Conservation of angular momentum of disk and bullet system

[jcruise322]

I know that the angular momentum is conserved in the below example, but intuitively I am struggling. Anyway, here goes!

Homework Statement

A bullet that is traveling without spinning hits and sticks into a filled disk tilted on its side an arbitrary distance "d" away from the center of mass. The disk and the bullet spin at an arbitrary angular velocity "w" right after the collision. Linear momentum is conserved, so the disk travels to the same height just like it was hit in the center. The system includes the bullet and the disk.

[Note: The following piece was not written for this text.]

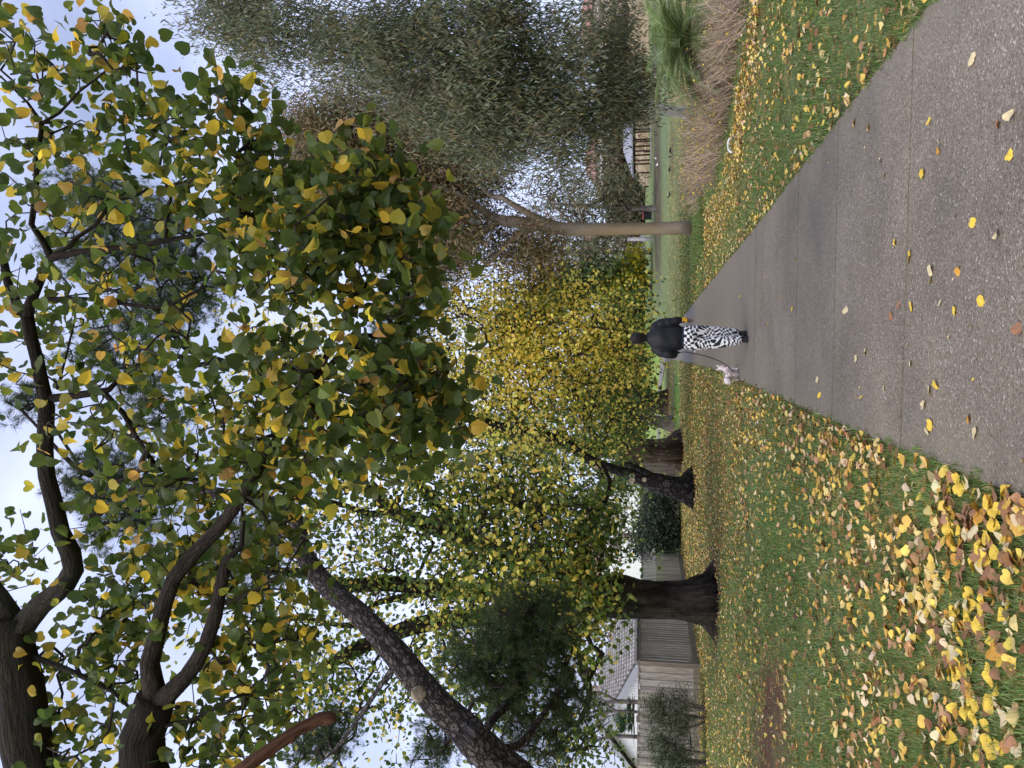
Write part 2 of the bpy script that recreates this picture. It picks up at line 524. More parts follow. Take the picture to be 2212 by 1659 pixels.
def fbm(x, y, s, seed=0):
    out = np.empty(len(x))
    for i in range(len(x)):
        out[i] = noise.noise(Vector((x[i] * s + seed * 7.3, y[i] * s - seed * 3.1, seed * 1.7)))
    return out

def litter_density(x, y, V, yy, D):
    """fallen leaves per square metre and share of brown ones"""
    left = x < xl(y) ; right = x > xr(y)
    d = np.full(len(x), 24.0)
    # left lawn
    edge = np.abs(x - xl(y))
    near = np.clip((V - 1760) / 330, 0, 1)
    d = np.where(left, 60 + 150 * near ** 1.2, d)
    d = np.where(left, d + 70 * np.exp(-(edge / 0.9) ** 2) * np.clip((12 - y) / 6, 0, 1), d)
    d = np.where(left, d + 75 * np.exp(-(edge / 0.22) ** 2) * np.clip((15 - y) / 8, 0, 1), d)
    band = np.exp(-((V - 1560) / 46.0) ** 2) * np.clip((1300 - yy) / 160, 0, 1) * np.clip((yy - 790) / 30, 0, 1)
    d = np.where(left, d + 75 * band, d)
    green = np.exp(-((V - 1660) / 75.0) ** 2 - ((yy - 1200) / 170.0) ** 2)
    d = np.where(left, d * (1 - 0.6 * green), d)
    green2 = np.exp(-((V - 1462) / 8.0) ** 2)
    d = np.where(left, d * (1 - 0.9 * green2), d)
    for (sv, sy2, a1, a2) in ((1547, 1300, 10, 90), (1503, 1060, 6, 50), (1670, 1530, 26, 130), (1660, 1640, 40, 100)):
        d = np.where(left, d * (1 - 0.72 * np.exp(-((V - sv) / a1) ** 2 - ((yy - sy2) / a2) ** 2)), d)
    # right lawn
    er = np.abs(x - xr(y)); eh = hx(y) - x
    rr = 38 + 210 * np.exp(-((eh - 0.35) / 0.62) ** 2) + 80 * np.exp(-(er / 0.16) ** 2)
    d = np.where(right & (eh > -0.2), rr, d)
    d = np.where(right & (eh <= -0.2) & (y < 24), 14.0, d)
    d = np.where(right & (y > 21), 22.0, d)
    d = np.where(y > 38, d * 0.5, d)
    d = np.where(y > 52, d * 0.15, d)
    inside = (x > xl(y)) & (x < xr(y)) & (y < gl[-1][1])
    d = np.where(inside, 0.0, d)
    brown = 0.36 + 0.3 * band
    return d, brown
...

Q: How is the angular momentum conserved?

Homework Equations

This is more conceptual, but momentum equations:

Linear momentum: p=mv

Angular momentum: L = r x mv = I*w

The Attempt at a Solution

A. What is really confusing is that the only way that the angular momentum can be conserved is if the system before the collision has some sort of "relative" angular velocity, which is confusing as hell. It's easier when I think of it as the cross product of the lever arm and linear momentum, but nothing is really rotating before! A buddy told me it has angular momentum relative to the center of the mass of the disk, and that I just multiply the mass and velocity of the bullet by the radius at which the bullet hits the disk relative to the disk's center of mass. I believe it, but still, this seems counter-intuitive to me. Any conceptual help would be appreciated if anyone has the time! :)

 

[haruspex]

The description of the set-up is far from clear to me (tilted which way in relation to the bullet's trajectory? How do these relate to the axis of the disk? Is the disk free standing or mounted on an axle?...)
But to answer your question, given an object of mass m moving with velocity $\vec v$ at position $\vec r$ relative to a point P, the angular momentum of the mass about P is given by $m\vec r \times\vec v$.

 

[jcruise322]

Thanks for the response! Yeah, the setup looks like this image I found using google. I know when you say is true, I just am having a hard time thinking about angular momentum as a quantity about something. I understand it better now though!

 

[haruspex]

I just am having a hard time thinking about angular momentum as a quantity about something.

Imagine intercepting a tennis ball struck straight at your chest by holding a racket head right in front of you. You feel the impulse, but there's no tendency to spin you around. Intercepting a parallel ball at the furthest you can reach out to the side with extended arm and racket would be quite another story. That's angular momentum for you.